[START DATA EXTRACT]
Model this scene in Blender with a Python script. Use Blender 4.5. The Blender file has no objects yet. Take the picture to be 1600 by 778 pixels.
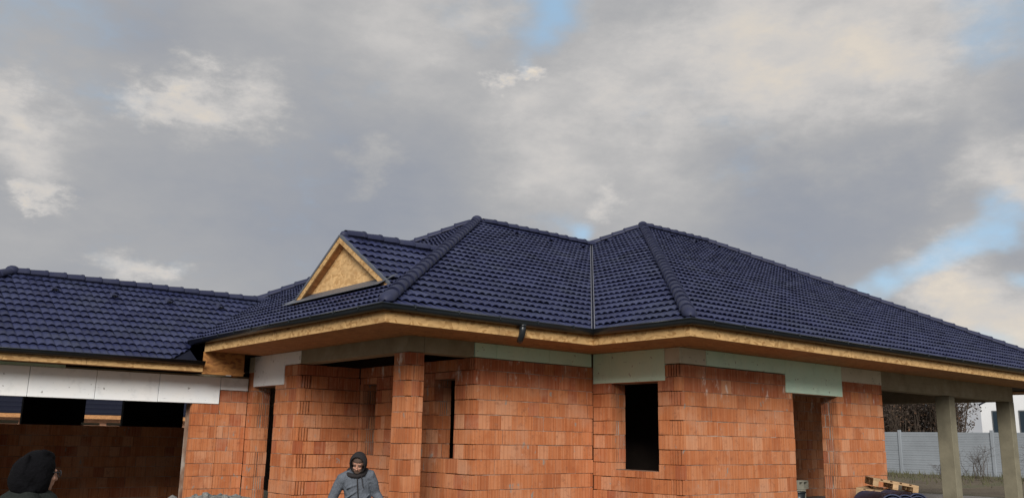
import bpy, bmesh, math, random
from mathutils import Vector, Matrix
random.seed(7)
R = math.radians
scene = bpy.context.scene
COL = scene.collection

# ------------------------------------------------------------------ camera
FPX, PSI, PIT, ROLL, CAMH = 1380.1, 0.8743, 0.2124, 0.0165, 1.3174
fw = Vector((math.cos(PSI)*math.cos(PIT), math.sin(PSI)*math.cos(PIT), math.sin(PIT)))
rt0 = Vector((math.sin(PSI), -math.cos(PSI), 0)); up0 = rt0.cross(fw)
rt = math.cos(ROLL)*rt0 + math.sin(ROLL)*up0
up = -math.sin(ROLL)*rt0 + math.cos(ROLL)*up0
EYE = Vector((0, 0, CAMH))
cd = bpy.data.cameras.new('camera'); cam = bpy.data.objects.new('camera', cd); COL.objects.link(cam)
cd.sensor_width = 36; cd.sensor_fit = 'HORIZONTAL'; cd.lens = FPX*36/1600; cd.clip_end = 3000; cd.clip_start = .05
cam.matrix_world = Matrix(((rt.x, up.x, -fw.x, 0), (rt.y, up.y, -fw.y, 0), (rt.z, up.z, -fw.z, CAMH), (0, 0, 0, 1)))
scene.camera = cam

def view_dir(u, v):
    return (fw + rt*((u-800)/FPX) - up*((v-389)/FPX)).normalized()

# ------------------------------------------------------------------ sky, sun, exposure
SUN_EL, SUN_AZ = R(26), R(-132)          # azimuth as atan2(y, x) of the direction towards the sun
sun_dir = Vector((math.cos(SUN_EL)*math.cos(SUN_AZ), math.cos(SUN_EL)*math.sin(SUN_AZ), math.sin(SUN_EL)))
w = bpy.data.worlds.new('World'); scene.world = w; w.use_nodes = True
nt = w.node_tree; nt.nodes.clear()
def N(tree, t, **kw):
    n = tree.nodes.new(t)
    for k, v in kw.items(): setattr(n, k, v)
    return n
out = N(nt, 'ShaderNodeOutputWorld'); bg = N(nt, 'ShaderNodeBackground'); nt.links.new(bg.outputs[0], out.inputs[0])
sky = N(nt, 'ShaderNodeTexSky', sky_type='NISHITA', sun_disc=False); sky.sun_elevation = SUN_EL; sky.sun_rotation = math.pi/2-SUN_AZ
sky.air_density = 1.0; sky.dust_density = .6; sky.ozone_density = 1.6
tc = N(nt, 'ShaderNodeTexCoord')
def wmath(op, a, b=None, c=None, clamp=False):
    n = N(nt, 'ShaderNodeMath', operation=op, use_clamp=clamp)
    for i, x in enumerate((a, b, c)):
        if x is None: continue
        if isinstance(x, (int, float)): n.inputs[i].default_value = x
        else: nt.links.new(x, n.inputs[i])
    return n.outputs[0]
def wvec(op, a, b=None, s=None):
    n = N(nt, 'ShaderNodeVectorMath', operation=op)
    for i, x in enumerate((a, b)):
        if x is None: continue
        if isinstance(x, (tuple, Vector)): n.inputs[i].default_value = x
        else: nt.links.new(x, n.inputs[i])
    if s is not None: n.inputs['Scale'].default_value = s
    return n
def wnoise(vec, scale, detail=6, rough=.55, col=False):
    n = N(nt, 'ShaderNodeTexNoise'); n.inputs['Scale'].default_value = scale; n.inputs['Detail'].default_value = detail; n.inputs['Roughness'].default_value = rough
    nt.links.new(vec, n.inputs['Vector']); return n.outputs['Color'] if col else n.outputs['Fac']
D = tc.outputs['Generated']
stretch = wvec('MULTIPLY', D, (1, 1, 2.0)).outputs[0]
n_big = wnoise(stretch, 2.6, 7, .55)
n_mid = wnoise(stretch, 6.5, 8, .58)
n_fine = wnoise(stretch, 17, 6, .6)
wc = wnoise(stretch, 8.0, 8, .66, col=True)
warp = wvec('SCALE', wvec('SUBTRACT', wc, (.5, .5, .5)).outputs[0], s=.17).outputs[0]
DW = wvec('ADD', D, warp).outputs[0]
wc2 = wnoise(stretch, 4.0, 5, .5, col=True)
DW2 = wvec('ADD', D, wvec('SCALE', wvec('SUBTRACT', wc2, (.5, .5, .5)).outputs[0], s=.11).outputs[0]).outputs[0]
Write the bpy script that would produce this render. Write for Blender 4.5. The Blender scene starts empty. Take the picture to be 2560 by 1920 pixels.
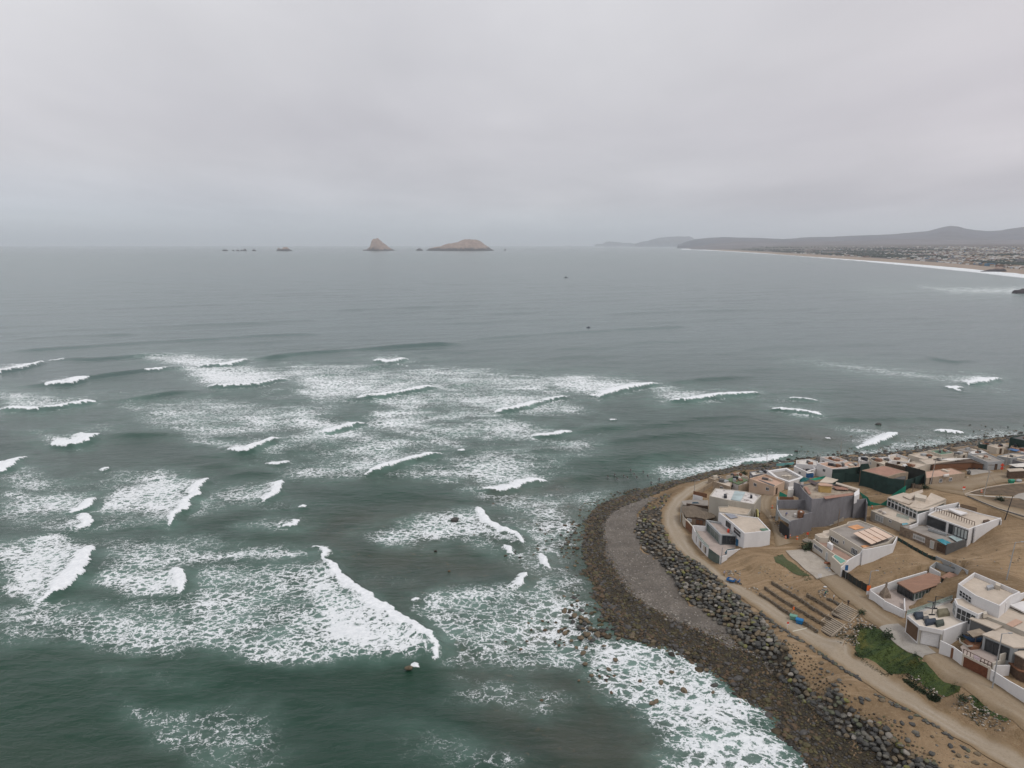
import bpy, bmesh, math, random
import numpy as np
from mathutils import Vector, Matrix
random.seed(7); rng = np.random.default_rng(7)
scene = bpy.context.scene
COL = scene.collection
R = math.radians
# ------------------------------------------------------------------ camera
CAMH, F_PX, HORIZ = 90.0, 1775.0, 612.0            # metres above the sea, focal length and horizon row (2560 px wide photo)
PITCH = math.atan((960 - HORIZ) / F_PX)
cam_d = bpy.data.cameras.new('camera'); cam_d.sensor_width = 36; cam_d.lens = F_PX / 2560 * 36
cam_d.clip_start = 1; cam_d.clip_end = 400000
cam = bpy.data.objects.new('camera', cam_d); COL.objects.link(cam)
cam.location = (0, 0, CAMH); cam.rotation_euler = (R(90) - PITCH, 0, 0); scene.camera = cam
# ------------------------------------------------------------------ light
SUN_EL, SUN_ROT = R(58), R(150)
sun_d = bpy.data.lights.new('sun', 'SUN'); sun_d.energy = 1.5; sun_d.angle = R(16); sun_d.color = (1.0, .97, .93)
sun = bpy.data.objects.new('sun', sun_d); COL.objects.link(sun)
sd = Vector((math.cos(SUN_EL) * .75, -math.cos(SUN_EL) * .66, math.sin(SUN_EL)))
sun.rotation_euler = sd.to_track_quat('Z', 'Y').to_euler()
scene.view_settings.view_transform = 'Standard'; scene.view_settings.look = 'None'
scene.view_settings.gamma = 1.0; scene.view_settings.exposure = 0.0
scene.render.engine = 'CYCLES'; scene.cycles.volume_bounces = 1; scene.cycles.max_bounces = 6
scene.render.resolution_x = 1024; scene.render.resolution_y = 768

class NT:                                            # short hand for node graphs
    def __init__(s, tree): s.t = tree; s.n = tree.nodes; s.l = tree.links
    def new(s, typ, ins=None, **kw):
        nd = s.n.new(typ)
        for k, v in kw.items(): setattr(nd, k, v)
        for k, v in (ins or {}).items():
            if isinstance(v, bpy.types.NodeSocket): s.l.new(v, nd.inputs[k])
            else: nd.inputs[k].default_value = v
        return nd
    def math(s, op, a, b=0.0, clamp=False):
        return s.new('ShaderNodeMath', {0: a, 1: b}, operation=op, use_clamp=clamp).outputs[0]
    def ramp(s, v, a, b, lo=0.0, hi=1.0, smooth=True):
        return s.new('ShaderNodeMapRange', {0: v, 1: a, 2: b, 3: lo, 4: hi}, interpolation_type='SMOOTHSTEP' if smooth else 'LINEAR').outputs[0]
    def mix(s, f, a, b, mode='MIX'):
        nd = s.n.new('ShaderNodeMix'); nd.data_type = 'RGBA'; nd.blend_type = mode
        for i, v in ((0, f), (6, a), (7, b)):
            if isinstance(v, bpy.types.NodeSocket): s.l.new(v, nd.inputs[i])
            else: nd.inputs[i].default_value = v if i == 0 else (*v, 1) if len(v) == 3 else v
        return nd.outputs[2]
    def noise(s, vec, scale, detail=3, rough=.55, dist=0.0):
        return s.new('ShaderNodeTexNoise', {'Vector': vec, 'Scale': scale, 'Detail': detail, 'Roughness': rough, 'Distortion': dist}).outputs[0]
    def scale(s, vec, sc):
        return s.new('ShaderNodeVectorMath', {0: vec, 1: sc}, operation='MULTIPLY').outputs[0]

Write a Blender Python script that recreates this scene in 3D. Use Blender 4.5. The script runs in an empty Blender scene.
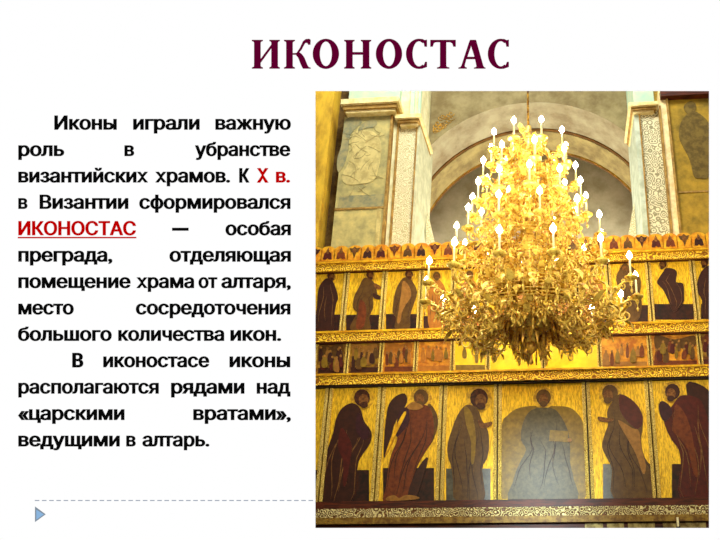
[END DATA EXTRACT]
Reproduce the data above in full, exactly as it is, with the pictures left out.

SOLUTION TO THIS TASK:
Model this scene in Blender with a Python script. Use Blender 4.5. The Blender file has no objects yet. Take the picture to be 1600 by 778 pixels.
import bpy, bmesh, math, random
from mathutils import Vector, Matrix
random.seed(7)
R = math.radians
scene = bpy.context.scene
COL = scene.collection

# ------------------------------------------------------------------ camera
FPX, PSI, PIT, ROLL, CAMH = 1380.1, 0.8743, 0.2124, 0.0165, 1.3174
fw = Vector((math.cos(PSI)*math.cos(PIT), math.sin(PSI)*math.cos(PIT), math.sin(PIT)))
rt0 = Vector((math.sin(PSI), -math.cos(PSI), 0)); up0 = rt0.cross(fw)
rt = math.cos(ROLL)*rt0 + math.sin(ROLL)*up0
up = -math.sin(ROLL)*rt0 + math.cos(ROLL)*up0
EYE = Vector((0, 0, CAMH))
cd = bpy.data.cameras.new('camera'); cam = bpy.data.objects.new('camera', cd); COL.objects.link(cam)
cd.sensor_width = 36; cd.sensor_fit = 'HORIZONTAL'; cd.lens = FPX*36/1600; cd.clip_end = 3000; cd.clip_start = .05
cam.matrix_world = Matrix(((rt.x, up.x, -fw.x, 0), (rt.y, up.y, -fw.y, 0), (rt.z, up.z, -fw.z, CAMH), (0, 0, 0, 1)))
scene.camera = cam

def view_dir(u, v):
    return (fw + rt*((u-800)/FPX) - up*((v-389)/FPX)).normalized()

# ------------------------------------------------------------------ sky, sun, exposure
SUN_EL, SUN_AZ = R(26), R(-132)          # azimuth as atan2(y, x) of the direction towards the sun
sun_dir = Vector((math.cos(SUN_EL)*math.cos(SUN_AZ), math.cos(SUN_EL)*math.sin(SUN_AZ), math.sin(SUN_EL)))
w = bpy.data.worlds.new('World'); scene.world = w; w.use_nodes = True
nt = w.node_tree; nt.nodes.clear()
def N(tree, t, **kw):
    n = tree.nodes.new(t)
    for k, v in kw.items(): setattr(n, k, v)
    return n
out = N(nt, 'ShaderNodeOutputWorld'); bg = N(nt, 'ShaderNodeBackground'); nt.links.new(bg.outputs[0], out.inputs[0])
sky = N(nt, 'ShaderNodeTexSky', sky_type='NISHITA', sun_disc=False); sky.sun_elevation = SUN_EL; sky.sun_rotation = math.pi/2-SUN_AZ
sky.air_density = 1.0; sky.dust_density = .6; sky.ozone_density = 1.6
tc = N(nt, 'ShaderNodeTexCoord')
def wmath(op, a, b=None, c=None, clamp=False):
    n = N(nt, 'ShaderNodeMath', operation=op, use_clamp=clamp)
    for i, x in enumerate((a, b, c)):
        if x is None: continue
        if isinstance(x, (int, float)): n.inputs[i].default_value = x
        else: nt.links.new(x, n.inputs[i])
    return n.outputs[0]
def wvec(op, a, b=None, s=None):
    n = N(nt, 'ShaderNodeVectorMath', operation=op)
    for i, x in enumerate((a, b)):
        if x is None: continue
        if isinstance(x, (tuple, Vector)): n.inputs[i].default_value = x
        else: nt.links.new(x, n.inputs[i])
    if s is not None: n.inputs['Scale'].default_value = s
    return n
def wnoise(vec, scale, detail=6, rough=.55, col=False):
    n = N(nt, 'ShaderNodeTexNoise'); n.inputs['Scale'].default_value = scale; n.inputs['Detail'].default_value = detail; n.inputs['Roughness'].default_value = rough
    nt.links.new(vec, n.inputs['Vector']); return n.outputs['Color'] if col else n.outputs['Fac']
D = tc.outputs['Generated']
stretch = wvec('MULTIPLY', D, (1, 1, 2.0)).outputs[0]
n_big = wnoise(stretch, 2.6, 7, .55)
n_mid = wnoise(stretch, 6.5, 8, .58)
n_fine = wnoise(stretch, 17, 6, .6)
wc = wnoise(stretch, 8.0, 8, .66, col=True)
warp = wvec('SCALE', wvec('SUBTRACT', wc, (.5, .5, .5)).outputs[0], s=.17).outputs[0]
DW = wvec('ADD', D, warp).outputs[0]
wc2 = wnoise(stretch, 4.0, 5, .5, col=True)
DW2 = wvec('ADD', D, wvec('SCALE', wvec('SUBTRACT', wc2, (.5, .5, .5)).outputs[0], s=.11).outputs[0]).outputs[0]
Write the bpy script that would produce this render. Write for Blender 4.5. The Blender scene starts empty. Take the picture to be 2560 by 1920 pixels.
import bpy, bmesh, math, random
import numpy as np
from mathutils import Vector, Matrix
random.seed(7); rng = np.random.default_rng(7)
scene = bpy.context.scene
COL = scene.collection
R = math.radians
# ------------------------------------------------------------------ camera
CAMH, F_PX, HORIZ = 90.0, 1775.0, 612.0            # metres above the sea, focal length and horizon row (2560 px wide photo)
PITCH = math.atan((960 - HORIZ) / F_PX)
cam_d = bpy.data.cameras.new('camera'); cam_d.sensor_width = 36; cam_d.lens = F_PX / 2560 * 36
cam_d.clip_start = 1; cam_d.clip_end = 400000
cam = bpy.data.objects.new('camera', cam_d); COL.objects.link(cam)
cam.location = (0, 0, CAMH); cam.rotation_euler = (R(90) - PITCH, 0, 0); scene.camera = cam
# ------------------------------------------------------------------ light
SUN_EL, SUN_ROT = R(58), R(150)
sun_d = bpy.data.lights.new('sun', 'SUN'); sun_d.energy = 1.5; sun_d.angle = R(16); sun_d.color = (1.0, .97, .93)
sun = bpy.data.objects.new('sun', sun_d); COL.objects.link(sun)
sd = Vector((math.cos(SUN_EL) * .75, -math.cos(SUN_EL) * .66, math.sin(SUN_EL)))
sun.rotation_euler = sd.to_track_quat('Z', 'Y').to_euler()
scene.view_settings.view_transform = 'Standard'; scene.view_settings.look = 'None'
scene.view_settings.gamma = 1.0; scene.view_settings.exposure = 0.0
scene.render.engine = 'CYCLES'; scene.cycles.volume_bounces = 1; scene.cycles.max_bounces = 6
scene.render.resolution_x = 1024; scene.render.resolution_y = 768

class NT:                                            # short hand for node graphs
    def __init__(s, tree): s.t = tree; s.n = tree.nodes; s.l = tree.links
    def new(s, typ, ins=None, **kw):
        nd = s.n.new(typ)
        for k, v in kw.items(): setattr(nd, k, v)
        for k, v in (ins or {}).items():
            if isinstance(v, bpy.types.NodeSocket): s.l.new(v, nd.inputs[k])
            else: nd.inputs[k].default_value = v
        return nd
    def math(s, op, a, b=0.0, clamp=False):
        return s.new('ShaderNodeMath', {0: a, 1: b}, operation=op, use_clamp=clamp).outputs[0]
    def ramp(s, v, a, b, lo=0.0, hi=1.0, smooth=True):
        return s.new('ShaderNodeMapRange', {0: v, 1: a, 2: b, 3: lo, 4: hi}, interpolation_type='SMOOTHSTEP' if smooth else 'LINEAR').outputs[0]
    def mix(s, f, a, b, mode='MIX'):
        nd = s.n.new('ShaderNodeMix'); nd.data_type = 'RGBA'; nd.blend_type = mode
        for i, v in ((0, f), (6, a), (7, b)):
            if isinstance(v, bpy.types.NodeSocket): s.l.new(v, nd.inputs[i])
            else: nd.inputs[i].default_value = v if i == 0 else (*v, 1) if len(v) == 3 else v
        return nd.outputs[2]
    def noise(s, vec, scale, detail=3, rough=.55, dist=0.0):
        return s.new('ShaderNodeTexNoise', {'Vector': vec, 'Scale': scale, 'Detail': detail, 'Roughness': rough, 'Distortion': dist}).outputs[0]
    def scale(s, vec, sc):
        return s.new('ShaderNodeVectorMath', {0: vec, 1: sc}, operation='MULTIPLY').outputs[0]

Write a Blender Python script that recreates this scene in 3D. Use Blender 4.5. The script runs in an empty Blender scene.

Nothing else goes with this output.